## EXERCISE INSTRUCTIONS
Give back exactly the lines from the start of the listing to the line containing "from mathutils import Vector", inclusive, and nothing beyond them.

___

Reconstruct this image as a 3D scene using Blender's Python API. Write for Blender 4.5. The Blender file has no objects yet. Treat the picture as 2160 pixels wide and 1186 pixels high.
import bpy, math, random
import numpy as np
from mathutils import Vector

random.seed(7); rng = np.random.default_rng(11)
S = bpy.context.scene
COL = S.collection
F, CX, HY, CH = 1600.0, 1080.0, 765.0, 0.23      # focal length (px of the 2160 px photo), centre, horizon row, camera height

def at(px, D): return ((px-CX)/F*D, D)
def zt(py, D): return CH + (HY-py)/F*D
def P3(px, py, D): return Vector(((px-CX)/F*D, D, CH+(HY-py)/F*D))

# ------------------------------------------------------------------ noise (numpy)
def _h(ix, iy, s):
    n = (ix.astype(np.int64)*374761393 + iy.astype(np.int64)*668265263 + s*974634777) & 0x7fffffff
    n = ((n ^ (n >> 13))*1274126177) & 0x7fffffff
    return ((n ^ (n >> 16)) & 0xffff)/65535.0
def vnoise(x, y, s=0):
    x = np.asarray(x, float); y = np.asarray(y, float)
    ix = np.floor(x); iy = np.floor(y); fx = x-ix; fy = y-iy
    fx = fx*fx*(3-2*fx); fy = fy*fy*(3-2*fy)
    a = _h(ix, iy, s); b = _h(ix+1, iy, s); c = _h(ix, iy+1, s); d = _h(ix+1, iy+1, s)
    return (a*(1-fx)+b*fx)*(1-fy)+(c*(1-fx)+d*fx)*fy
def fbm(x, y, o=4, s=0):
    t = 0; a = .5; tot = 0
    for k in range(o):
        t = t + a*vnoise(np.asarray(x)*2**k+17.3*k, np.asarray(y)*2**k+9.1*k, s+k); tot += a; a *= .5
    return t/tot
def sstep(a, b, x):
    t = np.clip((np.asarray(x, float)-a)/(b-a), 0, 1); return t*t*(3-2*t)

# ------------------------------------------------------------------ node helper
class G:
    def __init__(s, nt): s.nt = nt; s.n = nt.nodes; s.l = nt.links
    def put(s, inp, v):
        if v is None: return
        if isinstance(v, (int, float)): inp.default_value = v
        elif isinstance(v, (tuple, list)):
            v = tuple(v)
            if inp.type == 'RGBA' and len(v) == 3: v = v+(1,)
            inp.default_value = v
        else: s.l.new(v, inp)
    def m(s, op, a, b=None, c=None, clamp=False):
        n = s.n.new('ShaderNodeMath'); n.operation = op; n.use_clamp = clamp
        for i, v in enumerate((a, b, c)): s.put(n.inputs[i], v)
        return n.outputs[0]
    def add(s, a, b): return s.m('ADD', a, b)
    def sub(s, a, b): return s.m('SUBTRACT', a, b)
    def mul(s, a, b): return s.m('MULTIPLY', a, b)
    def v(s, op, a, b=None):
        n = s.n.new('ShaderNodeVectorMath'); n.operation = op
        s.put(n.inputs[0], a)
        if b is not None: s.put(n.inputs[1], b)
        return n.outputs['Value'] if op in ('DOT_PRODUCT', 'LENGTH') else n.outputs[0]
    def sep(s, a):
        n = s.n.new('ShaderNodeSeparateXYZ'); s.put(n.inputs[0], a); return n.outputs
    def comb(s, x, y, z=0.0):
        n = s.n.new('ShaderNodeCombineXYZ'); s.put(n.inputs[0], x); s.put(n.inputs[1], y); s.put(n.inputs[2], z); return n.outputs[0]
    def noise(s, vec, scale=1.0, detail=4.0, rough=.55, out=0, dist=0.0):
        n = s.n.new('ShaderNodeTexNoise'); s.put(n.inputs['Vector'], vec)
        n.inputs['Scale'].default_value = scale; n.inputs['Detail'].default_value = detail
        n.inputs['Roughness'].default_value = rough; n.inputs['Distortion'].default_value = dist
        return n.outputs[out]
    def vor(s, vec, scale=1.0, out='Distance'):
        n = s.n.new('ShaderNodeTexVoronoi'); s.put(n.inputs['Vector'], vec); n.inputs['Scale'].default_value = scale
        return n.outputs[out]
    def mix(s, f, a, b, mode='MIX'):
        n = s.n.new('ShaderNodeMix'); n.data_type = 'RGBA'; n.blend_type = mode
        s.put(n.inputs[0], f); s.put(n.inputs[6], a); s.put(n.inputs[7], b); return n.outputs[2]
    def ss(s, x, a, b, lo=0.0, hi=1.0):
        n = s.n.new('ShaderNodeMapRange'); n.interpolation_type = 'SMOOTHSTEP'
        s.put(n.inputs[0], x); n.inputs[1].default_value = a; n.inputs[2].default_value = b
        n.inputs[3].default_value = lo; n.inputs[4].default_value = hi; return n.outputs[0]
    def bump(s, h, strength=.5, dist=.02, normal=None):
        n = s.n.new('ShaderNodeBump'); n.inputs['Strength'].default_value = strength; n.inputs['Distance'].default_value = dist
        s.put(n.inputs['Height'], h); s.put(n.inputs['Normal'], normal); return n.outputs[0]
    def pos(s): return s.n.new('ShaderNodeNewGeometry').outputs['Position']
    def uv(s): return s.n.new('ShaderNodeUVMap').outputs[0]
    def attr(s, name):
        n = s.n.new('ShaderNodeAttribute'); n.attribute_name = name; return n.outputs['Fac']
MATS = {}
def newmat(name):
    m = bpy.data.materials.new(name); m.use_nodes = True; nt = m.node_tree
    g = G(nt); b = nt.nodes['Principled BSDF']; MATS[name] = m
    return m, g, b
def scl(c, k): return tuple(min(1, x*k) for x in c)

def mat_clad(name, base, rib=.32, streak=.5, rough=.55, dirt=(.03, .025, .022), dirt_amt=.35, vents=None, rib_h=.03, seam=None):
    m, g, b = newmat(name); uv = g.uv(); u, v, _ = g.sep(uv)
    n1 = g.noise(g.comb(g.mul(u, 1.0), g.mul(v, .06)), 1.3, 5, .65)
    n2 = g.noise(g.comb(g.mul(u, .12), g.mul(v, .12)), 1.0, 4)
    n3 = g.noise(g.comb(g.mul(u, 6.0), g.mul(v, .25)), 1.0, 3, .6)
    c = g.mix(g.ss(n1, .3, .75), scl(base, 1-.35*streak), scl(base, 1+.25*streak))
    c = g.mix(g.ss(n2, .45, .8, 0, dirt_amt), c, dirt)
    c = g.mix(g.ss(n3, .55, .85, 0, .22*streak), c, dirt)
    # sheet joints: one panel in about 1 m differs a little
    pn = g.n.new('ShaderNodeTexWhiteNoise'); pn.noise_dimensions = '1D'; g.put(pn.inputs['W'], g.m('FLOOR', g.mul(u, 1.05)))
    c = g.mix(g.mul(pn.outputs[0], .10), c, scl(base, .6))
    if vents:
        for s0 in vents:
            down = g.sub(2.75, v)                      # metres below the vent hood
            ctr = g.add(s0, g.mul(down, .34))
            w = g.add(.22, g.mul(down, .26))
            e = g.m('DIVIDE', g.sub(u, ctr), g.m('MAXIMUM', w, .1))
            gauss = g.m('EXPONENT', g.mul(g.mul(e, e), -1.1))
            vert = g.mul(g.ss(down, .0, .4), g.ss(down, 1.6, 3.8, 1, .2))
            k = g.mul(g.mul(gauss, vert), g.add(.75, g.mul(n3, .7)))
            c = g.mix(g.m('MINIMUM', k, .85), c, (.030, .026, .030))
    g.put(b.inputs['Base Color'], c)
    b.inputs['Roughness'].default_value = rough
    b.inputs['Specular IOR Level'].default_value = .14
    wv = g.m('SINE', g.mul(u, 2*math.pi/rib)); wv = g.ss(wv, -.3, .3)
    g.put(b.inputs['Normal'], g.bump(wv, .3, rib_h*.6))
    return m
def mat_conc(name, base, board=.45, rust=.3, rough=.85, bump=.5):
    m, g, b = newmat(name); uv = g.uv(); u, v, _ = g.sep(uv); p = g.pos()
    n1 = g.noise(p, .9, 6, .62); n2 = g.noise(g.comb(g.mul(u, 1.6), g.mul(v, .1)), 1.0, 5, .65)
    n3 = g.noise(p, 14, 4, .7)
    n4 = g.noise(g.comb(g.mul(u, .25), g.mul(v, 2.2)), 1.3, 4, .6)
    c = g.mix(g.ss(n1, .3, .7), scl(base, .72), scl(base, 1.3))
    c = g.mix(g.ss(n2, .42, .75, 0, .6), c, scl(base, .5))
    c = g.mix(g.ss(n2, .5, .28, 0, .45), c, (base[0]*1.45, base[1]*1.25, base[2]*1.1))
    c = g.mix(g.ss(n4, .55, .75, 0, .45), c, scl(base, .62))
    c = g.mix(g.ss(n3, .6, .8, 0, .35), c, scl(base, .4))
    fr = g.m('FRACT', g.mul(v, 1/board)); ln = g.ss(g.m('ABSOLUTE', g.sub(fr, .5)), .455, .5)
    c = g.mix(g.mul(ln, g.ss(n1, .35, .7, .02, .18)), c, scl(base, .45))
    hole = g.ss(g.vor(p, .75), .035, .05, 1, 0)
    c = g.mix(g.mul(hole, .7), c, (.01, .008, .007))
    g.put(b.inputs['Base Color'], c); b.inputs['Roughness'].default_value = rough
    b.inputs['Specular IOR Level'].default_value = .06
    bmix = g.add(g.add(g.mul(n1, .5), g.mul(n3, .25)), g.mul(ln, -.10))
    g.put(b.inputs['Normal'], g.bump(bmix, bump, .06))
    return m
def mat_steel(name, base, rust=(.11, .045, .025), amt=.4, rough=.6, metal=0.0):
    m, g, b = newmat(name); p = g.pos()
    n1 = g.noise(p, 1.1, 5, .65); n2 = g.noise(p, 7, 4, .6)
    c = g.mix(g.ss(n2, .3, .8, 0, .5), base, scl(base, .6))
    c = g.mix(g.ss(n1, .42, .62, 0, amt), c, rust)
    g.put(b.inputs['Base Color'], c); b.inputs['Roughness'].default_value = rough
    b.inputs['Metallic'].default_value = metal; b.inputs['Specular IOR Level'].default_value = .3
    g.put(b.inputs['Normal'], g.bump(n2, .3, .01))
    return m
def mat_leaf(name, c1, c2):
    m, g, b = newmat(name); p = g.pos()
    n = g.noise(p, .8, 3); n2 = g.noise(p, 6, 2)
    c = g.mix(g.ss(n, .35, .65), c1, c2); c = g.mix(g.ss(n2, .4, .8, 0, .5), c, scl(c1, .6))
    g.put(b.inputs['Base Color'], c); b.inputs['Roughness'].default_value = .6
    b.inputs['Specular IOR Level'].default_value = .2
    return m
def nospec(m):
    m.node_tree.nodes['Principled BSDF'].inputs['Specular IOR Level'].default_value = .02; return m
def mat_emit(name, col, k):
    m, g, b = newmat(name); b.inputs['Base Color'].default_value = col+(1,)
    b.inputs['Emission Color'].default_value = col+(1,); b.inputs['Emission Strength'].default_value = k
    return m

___

## WRITTEN REPLY
Reconstruct this image as a 3D scene using Blender's Python API. Write for Blender 4.5. The Blender file has no objects yet. Treat the picture as 2160 pixels wide and 1186 pixels high.
import bpy, math, random
import numpy as np
from mathutils import Vector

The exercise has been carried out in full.